Basta leggere l’art. 105: «Spettano al Consiglio superiore della magistratura, secondo le norme dell’ordinamento giudiziario, le assunzioni, le assegnazioni e i trasferimenti, le promozioni e i provvedimenti disciplinari nei riguardi dei magistrati». Questo, e soltanto questo, è quello che dice la Costituzione a proposito delle funzioni del Csm. “Ubi non dixit non voluit”. Se poi la prassi ha finito con l’attribuire al Csm poteri che non gli spettano, allora vuol dire che è stata scavalcata la Costituzione. E si può aggiungere che vi è stata una prassi incostituzionale.

Il Csm, la cui sede è stata, in questi giorni, intitolata alla nobile figura di Vittorio Bachelet, vicepresidente del Csm barbaramente ucciso dalle brigate rosse nel 1980, è presieduto dal presidente della Repubblica. Il quale è intervenuto, in occasione della cerimonia di intitolazione della sede, per dire, anzi per ricordare, quali sono i compiti del Csm e dei suoi componenti, laici e togati. Compiti di alta amministrazione e giammai di indirizzo politico, per quanto riguarda le attività dell’organo. Funzione di garanzia e di grande responsabilità per l’equilibrio fra i poteri costituzionali, per quanto attiene i compiti dei consiglieri.

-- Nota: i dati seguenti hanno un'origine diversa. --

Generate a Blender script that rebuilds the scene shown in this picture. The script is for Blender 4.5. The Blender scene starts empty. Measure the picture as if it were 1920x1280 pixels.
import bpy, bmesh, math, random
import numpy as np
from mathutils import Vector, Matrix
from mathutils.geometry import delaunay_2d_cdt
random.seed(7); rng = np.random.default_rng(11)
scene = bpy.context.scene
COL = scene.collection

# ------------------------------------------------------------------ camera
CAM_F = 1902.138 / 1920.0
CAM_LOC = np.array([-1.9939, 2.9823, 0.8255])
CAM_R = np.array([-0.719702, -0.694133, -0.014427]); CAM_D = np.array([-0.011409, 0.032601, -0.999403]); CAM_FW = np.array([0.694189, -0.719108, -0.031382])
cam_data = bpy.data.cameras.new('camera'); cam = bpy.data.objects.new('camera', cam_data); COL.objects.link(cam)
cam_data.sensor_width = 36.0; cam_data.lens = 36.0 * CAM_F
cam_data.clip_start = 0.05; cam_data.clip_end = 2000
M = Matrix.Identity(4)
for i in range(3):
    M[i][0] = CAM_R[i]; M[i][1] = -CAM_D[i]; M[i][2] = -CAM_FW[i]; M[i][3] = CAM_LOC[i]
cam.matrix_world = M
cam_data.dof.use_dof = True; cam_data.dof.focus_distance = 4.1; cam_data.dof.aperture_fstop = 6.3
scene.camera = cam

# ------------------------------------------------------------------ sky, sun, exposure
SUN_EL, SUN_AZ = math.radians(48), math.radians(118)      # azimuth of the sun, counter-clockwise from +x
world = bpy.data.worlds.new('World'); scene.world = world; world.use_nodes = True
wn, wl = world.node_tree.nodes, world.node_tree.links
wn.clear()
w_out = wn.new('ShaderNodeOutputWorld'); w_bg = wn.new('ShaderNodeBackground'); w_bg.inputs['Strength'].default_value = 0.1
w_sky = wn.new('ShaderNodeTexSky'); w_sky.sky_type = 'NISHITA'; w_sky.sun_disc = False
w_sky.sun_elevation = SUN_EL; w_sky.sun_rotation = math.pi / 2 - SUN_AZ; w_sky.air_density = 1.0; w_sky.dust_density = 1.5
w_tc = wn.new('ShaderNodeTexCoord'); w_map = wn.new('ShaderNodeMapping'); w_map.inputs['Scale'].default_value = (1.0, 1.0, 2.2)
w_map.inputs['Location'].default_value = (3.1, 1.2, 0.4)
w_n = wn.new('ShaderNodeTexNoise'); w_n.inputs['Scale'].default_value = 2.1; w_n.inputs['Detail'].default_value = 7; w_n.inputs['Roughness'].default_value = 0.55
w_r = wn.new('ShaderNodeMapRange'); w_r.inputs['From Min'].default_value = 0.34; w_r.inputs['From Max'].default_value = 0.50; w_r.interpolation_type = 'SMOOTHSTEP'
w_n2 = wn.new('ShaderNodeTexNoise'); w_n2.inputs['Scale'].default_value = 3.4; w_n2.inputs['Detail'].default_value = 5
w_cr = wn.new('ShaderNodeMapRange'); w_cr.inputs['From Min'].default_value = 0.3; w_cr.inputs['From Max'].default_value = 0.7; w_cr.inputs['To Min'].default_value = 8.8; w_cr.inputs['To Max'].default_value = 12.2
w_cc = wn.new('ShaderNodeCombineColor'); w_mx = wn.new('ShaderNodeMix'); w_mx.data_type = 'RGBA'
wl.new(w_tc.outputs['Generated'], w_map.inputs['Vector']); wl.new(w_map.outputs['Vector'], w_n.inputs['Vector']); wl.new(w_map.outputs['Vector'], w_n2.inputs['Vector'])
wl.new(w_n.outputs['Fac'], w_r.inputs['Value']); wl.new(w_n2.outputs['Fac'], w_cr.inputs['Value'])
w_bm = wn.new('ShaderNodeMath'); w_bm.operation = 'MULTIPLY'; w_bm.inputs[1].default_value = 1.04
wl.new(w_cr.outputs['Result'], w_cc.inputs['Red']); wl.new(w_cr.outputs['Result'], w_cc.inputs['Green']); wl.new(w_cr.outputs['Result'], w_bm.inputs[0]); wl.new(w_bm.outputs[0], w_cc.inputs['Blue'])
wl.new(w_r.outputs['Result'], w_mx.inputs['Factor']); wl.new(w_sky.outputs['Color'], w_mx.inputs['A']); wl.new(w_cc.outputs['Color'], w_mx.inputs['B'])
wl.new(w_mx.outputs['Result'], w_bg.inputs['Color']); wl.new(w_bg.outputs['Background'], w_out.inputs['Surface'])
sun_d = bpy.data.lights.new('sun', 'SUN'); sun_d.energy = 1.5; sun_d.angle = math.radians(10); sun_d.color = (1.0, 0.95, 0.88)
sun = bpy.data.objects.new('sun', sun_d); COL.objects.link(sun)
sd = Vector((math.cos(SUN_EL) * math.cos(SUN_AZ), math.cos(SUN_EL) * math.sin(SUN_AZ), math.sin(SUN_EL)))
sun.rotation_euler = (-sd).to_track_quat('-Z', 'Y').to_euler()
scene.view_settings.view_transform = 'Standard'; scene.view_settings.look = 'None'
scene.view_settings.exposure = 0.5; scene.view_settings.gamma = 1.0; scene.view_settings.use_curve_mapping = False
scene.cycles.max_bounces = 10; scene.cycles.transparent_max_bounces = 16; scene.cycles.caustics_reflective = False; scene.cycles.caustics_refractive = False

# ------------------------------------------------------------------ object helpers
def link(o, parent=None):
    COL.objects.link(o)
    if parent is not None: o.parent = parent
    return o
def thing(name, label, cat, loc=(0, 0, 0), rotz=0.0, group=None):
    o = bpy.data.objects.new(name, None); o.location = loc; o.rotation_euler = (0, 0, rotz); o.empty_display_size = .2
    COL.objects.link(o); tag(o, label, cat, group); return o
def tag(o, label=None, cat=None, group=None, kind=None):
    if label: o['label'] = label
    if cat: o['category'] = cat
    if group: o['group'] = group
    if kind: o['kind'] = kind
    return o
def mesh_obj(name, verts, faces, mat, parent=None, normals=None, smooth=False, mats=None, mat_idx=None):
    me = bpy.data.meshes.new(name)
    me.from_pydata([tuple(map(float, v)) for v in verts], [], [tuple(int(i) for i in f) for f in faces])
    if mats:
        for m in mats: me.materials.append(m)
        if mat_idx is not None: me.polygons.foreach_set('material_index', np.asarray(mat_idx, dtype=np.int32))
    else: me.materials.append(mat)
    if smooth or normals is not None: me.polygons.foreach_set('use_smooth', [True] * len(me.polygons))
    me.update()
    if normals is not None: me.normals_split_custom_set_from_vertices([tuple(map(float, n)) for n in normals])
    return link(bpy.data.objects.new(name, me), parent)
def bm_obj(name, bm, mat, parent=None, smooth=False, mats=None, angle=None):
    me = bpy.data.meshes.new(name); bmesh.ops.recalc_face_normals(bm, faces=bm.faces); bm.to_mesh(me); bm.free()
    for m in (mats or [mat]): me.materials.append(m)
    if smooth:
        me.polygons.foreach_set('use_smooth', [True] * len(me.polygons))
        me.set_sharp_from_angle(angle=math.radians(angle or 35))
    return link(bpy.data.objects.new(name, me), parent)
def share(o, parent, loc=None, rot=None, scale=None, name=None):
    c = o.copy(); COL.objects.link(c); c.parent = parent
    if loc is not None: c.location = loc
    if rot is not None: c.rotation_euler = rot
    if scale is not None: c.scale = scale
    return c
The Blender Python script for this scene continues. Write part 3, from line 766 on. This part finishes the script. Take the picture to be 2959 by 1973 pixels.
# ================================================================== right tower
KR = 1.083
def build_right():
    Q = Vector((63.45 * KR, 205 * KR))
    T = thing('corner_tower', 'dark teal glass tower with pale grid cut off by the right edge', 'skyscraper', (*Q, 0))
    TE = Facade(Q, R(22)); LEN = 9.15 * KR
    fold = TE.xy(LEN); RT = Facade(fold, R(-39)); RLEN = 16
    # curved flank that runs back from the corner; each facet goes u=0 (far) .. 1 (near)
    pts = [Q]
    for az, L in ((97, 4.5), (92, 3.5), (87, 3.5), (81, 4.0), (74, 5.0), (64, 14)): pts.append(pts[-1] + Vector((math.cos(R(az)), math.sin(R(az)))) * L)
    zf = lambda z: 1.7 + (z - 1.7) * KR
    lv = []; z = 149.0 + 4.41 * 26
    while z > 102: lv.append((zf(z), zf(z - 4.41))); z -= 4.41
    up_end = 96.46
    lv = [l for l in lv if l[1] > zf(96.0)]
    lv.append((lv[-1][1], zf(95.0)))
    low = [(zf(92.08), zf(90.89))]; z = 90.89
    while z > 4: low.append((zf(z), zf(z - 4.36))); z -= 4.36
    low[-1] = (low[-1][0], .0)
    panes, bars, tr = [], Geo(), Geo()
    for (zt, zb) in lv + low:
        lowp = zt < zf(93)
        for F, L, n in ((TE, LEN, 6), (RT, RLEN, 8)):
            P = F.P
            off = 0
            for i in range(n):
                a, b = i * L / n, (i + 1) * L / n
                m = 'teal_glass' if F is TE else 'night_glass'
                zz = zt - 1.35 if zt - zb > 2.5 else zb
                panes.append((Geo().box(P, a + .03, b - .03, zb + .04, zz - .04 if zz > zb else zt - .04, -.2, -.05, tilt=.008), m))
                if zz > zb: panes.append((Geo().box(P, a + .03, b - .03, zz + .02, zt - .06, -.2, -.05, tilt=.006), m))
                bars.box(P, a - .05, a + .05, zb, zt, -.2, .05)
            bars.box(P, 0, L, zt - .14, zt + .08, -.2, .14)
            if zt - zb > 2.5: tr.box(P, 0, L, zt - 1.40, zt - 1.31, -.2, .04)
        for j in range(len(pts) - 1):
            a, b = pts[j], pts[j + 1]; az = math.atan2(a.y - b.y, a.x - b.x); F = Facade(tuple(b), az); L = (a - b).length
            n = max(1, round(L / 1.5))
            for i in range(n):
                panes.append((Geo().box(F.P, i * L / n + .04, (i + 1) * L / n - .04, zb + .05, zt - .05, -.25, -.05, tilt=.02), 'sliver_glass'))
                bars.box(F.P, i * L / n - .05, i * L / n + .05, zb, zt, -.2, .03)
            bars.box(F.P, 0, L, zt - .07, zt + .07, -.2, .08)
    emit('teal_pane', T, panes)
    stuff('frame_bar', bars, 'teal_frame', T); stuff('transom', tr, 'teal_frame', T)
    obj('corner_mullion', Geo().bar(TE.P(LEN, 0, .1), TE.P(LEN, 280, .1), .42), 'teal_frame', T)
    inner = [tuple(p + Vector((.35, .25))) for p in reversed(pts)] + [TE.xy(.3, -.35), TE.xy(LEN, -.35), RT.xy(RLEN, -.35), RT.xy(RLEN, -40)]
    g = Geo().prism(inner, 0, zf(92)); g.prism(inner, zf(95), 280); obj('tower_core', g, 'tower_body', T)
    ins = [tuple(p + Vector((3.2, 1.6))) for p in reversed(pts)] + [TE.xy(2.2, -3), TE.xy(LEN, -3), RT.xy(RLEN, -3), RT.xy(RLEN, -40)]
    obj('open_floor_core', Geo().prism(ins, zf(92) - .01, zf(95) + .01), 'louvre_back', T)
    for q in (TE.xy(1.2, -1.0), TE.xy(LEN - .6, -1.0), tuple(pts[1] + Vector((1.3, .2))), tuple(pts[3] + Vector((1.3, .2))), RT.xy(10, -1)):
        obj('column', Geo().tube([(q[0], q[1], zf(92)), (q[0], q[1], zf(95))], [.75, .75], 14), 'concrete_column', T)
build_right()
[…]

Che non devono distinguersi in base alla loro provenienza, in quanto eletti dai magistrati ed eletti dal parlamento, e non devono cercare consenso per sé o per altri soggetti.

È questo un punto nodale del discorso di Mattarella. Il consenso, infatti, passa attraverso l’appartenenza alle correnti della magistratura, che sono chiaramente identificabili in schieramenti politici.

La ricerca del consenso genera una competizione politica faziosa, volta a favorire o penalizzare questo o quel magistrato a seconda di quale corrente appartiene. In tal senso, gli esempi sarebbero moltissimi, specialmente nelle scelte fatte dei capi delle procure o dei tribunali; da ultimo, anche nelle nomine dei componenti togati alla scuola superiore della magistratura.

Il problema dell’ordine giudiziario italiano, a differenza di altre esperienze straniere, è quello di essersi avviluppato in una logica di appartenenza correntizia, che destabilizza la figura e il ruolo del magistrato. Perché mette a repentaglio il suo essere e dover essere indipendente, imparziale e soggetto solo alla legge. Il sistema della “partitocrazia” correntizia si esalta in un organo rappresentativo qual è il Csm. Che finisce col diventare una sorta di parlamento dei giudici, dove si fa politica politicante e non gestione amministrativa dell’ordine giudiziario. E non si fa nemmeno politica del diritto, che tutto sommato avrebbe pure un senso. Piuttosto, le correnti si organizzano attraverso logiche di scambio, che assicurano l’interesse dei singoli o di gruppi e che, in tal modo, rappresentano la negazione del pluralismo democratico.

Questo ha detto il presidente Mattarella, che ha aggiunto e auspicato la ricerca di convergenza tra prospettive diverse. Una giusta raccomandazione, che difficilmente verrà realizzata.

E allora? Si potrebbe rilanciare una proposta, più volte avanzata: il sorteggio tra i magistrati, quale modalità per diventare componente del Csm. È il metodo migliore per sparigliare le correnti e dimostrare che il magistrato è davvero indipendente: verso l’esterno, ovviamente, ma anche verso l’interno, quindi rispetto alla propria corporazione. Giudice naturale, come lo chiama la Costituzione, vuol dire anche questo.